WRITTEN TASK: Retype the listing that follows, word for word.

DATA BLOCK:
-- Begin --
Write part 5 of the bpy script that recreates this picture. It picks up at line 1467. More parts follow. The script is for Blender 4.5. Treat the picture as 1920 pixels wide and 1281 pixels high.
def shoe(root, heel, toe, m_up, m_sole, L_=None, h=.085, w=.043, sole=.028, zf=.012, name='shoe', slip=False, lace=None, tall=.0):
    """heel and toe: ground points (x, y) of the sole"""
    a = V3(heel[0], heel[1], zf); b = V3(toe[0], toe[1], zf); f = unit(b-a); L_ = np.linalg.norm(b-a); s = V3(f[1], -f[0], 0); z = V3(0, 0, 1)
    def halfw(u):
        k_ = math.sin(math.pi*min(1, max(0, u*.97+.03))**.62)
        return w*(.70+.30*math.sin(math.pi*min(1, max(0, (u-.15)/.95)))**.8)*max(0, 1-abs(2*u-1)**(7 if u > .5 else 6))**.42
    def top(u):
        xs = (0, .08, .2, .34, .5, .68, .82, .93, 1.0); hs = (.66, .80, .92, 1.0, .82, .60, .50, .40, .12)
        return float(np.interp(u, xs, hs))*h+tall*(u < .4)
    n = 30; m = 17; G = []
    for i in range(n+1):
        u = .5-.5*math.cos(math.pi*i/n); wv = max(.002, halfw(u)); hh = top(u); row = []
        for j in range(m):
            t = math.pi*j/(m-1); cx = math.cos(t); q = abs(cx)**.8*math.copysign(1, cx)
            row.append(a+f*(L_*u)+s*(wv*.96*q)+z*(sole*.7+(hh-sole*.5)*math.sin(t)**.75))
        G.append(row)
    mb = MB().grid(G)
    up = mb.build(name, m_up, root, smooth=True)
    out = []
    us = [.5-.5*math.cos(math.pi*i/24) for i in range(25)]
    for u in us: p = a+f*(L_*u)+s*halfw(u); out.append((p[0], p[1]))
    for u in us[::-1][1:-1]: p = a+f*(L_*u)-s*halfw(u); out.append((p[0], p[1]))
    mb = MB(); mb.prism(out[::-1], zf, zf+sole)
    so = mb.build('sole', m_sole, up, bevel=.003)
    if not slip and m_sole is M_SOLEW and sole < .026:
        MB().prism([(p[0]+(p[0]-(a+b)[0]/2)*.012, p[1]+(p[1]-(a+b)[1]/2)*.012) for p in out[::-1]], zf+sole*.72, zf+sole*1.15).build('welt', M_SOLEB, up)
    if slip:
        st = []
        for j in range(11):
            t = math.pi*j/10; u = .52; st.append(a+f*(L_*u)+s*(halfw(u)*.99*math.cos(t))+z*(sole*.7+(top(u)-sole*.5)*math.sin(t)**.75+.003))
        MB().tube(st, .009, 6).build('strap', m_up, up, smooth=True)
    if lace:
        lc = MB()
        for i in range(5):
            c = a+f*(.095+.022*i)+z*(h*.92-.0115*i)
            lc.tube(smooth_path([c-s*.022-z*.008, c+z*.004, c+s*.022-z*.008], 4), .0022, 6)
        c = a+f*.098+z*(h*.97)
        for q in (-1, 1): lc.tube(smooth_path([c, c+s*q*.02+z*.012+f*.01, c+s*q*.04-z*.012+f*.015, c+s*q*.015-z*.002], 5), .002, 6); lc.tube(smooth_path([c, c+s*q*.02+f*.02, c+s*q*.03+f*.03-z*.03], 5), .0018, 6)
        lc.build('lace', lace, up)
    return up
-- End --
PROBLEM SOLUTION:
Write part 5 of the bpy script that recreates this picture. It picks up at line 1467. More parts follow. The script is for Blender 4.5. Treat the picture as 1920 pixels wide and 1281 pixels high.
def shoe(root, heel, toe, m_up, m_sole, L_=None, h=.085, w=.043, sole=.028, zf=.012, name='shoe', slip=False, lace=None, tall=.0):
    """heel and toe: ground points (x, y) of the sole"""
    a = V3(heel[0], heel[1], zf); b = V3(toe[0], toe[1], zf); f = unit(b-a); L_ = np.linalg.norm(b-a); s = V3(f[1], -f[0], 0); z = V3(0, 0, 1)
    def halfw(u):
        k_ = math.sin(math.pi*min(1, max(0, u*.97+.03))**.62)
        return w*(.70+.30*math.sin(math.pi*min(1, max(0, (u-.15)/.95)))**.8)*max(0, 1-abs(2*u-1)**(7 if u > .5 else 6))**.42
    def top(u):
        xs = (0, .08, .2, .34, .5, .68, .82, .93, 1.0); hs = (.66, .80, .92, 1.0, .82, .60, .50, .40, .12)
        return float(np.interp(u, xs, hs))*h+tall*(u < .4)
    n = 30; m = 17; G = []
    for i in range(n+1):
        u = .5-.5*math.cos(math.pi*i/n); wv = max(.002, halfw(u)); hh = top(u); row = []
        for j in range(m):
            t = math.pi*j/(m-1); cx = math.cos(t); q = abs(cx)**.8*math.copysign(1, cx)
            row.append(a+f*(L_*u)+s*(wv*.96*q)+z*(sole*.7+(hh-sole*.5)*math.sin(t)**.75))
        G.append(row)
    mb = MB().grid(G)
    up = mb.build(name, m_up, root, smooth=True)
    out = []
    us = [.5-.5*math.cos(math.pi*i/24) for i in range(25)]
    for u in us: p = a+f*(L_*u)+s*halfw(u); out.append((p[0], p[1]))
    for u in us[::-1][1:-1]: p = a+f*(L_*u)-s*halfw(u); out.append((p[0], p[1]))
    mb = MB(); mb.prism(out[::-1], zf, zf+sole)
    so = mb.build('sole', m_sole, up, bevel=.003)
    if not slip and m_sole is M_SOLEW and sole < .026:
        MB().prism([(p[0]+(p[0]-(a+b)[0]/2)*.012, p[1]+(p[1]-(a+b)[1]/2)*.012) for p in out[::-1]], zf+sole*.72, zf+sole*1.15).build('welt', M_SOLEB, up)
    if slip:
        st = []
        for j in range(11):
            t = math.pi*j/10; u = .52; st.append(a+f*(L_*u)+s*(halfw(u)*.99*math.cos(t))+z*(sole*.7+(top(u)-sole*.5)*math.sin(t)**.75+.003))
        MB().tube(st, .009, 6).build('strap', m_up, up, smooth=True)
    if lace:
        lc = MB()
        for i in range(5):
            c = a+f*(.095+.022*i)+z*(h*.92-.0115*i)
            lc.tube(smooth_path([c-s*.022-z*.008, c+z*.004, c+s*.022-z*.008], 4), .0022, 6)
        c = a+f*.098+z*(h*.97)
        for q in (-1, 1): lc.tube(smooth_path([c, c+s*q*.02+z*.012+f*.01, c+s*q*.04-z*.012+f*.015, c+s*q*.015-z*.002], 5), .002, 6); lc.tube(smooth_path([c, c+s*q*.02+f*.02, c+s*q*.03+f*.03-z*.03], 5), .0018, 6)
        lc.build('lace', lace, up)
    return up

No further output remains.